Pentagon, Navy grapple over NMCI delay

It was a tense week for proponents of NMCI as Navy and DOD officials wrangled over how the outsourcing program should be evaluated.

Naval Station Norfolk

It was a tense week for proponents of the Navy Marine Corps Intranet contract as Navy and Defense Department officials wrangled over how the innovative outsourcing program should be tested and evaluated.

The current plan is to have 42,000 NMCI users by this November. However, meeting that schedule could be stalled until November 2002, according to a June 29 memo by Linton Wells II, acting DOD chief information officer.

In the memo, obtained by Federal Computer Week, Wells cited an updated NMCI schedule that Joseph Cipriano, Navy Department program executive officer for information technology, presented June 27 to a Pentagon oversight and review group. Referring to a "significant slip" in NMCI implementation, Wells wrote, "A schedule impact of this magnitude usually indicates that major problems exist.

"As the DOD CIO, I want you to know I fully support the [Navy Department's] efforts, but these issues must be resolved before I can provide the mandated Clinger-Cohen Act certification to Congress." Clinger-Cohen requires agencies to implement enterprise architectures; Congress made NMCI compliance with the act a prerequisite for releasing fiscal 2002 funds.

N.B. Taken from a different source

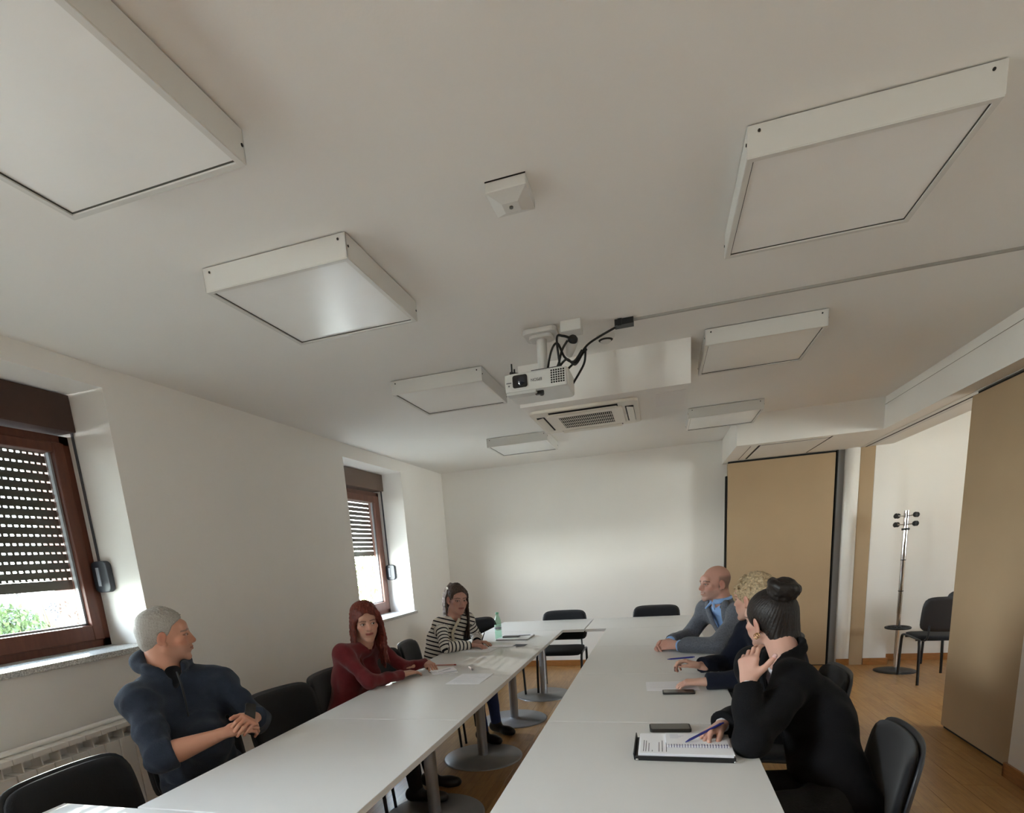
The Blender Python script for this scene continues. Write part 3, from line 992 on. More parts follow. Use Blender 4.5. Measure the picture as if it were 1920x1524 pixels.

Wells met with Navy Department and DOD test and evaluation officials July 12 to discuss their options. The outcome was unknown, but a source familiar with the situation said another meeting is scheduled for this week.

Rick Rosenburg, NMCI program executive for lead vendor Electronic Data Systems Corp., predicted that officials would reach a compromise and denied that major program problems exist. "We are ready to go" the last week in July with the first 500 NMCI users at Naval Air Facility Washington.

The talk of delays comes on the heels of July 9 comments by Sen. John Warner (R-Va.), ranking member on the Senate Armed Services Committee. Speaking with reporters at the opening of the first NMCI network operations center, Warner indicated that commercial test and evaluation techniques were not enough to prove the contract's mettle.

But a Warner spokesman said the senator was not prescribing a strategy for the $6.9 billion procurement project. "He wants DOD and [the Navy Department] to work together" to reach an agreement, Carter Cornick said. "They've got to do their job, and then we'll evaluate."

If DOD uses commercial test and evaluation methods to measure NMCI, the evaluation could meet its November 2001 deadline, an EDS official said.

If Congress does not receive the mandated operational evaluation from Wells in time to approve the funds, the Navy Department wouldn't be able to use any fiscal 2002 dollars for NMCI.

If Wells were to require that NMCI undergo the same testing and evaluation regimen that DOD officials use for weapons systems, Rosenburg said EDS would have to halt its NMCI deployment after it switches over the entire Naval Air Systems Command.

"The testing community has worked hard to develop a reasonable approach and is not the reason for the slippage," said Pentagon spokeswoman Susan Hansen, who attributed NMCI's problems to the number of legacy applications that require testing.

Any attempt to delay NMCI is a "huge mistake," according to Paul Brubaker, the former Pentagon deputy CIO who is now president of e-government solutions at Commerce One Inc.

"If those who seek to use the political process to impede [NMCI] are successful—and we can only pray they are not—it may irrevocably destroy the ability of government to modernize its infrastructure and realize the promise of the Information Age," Brubaker said.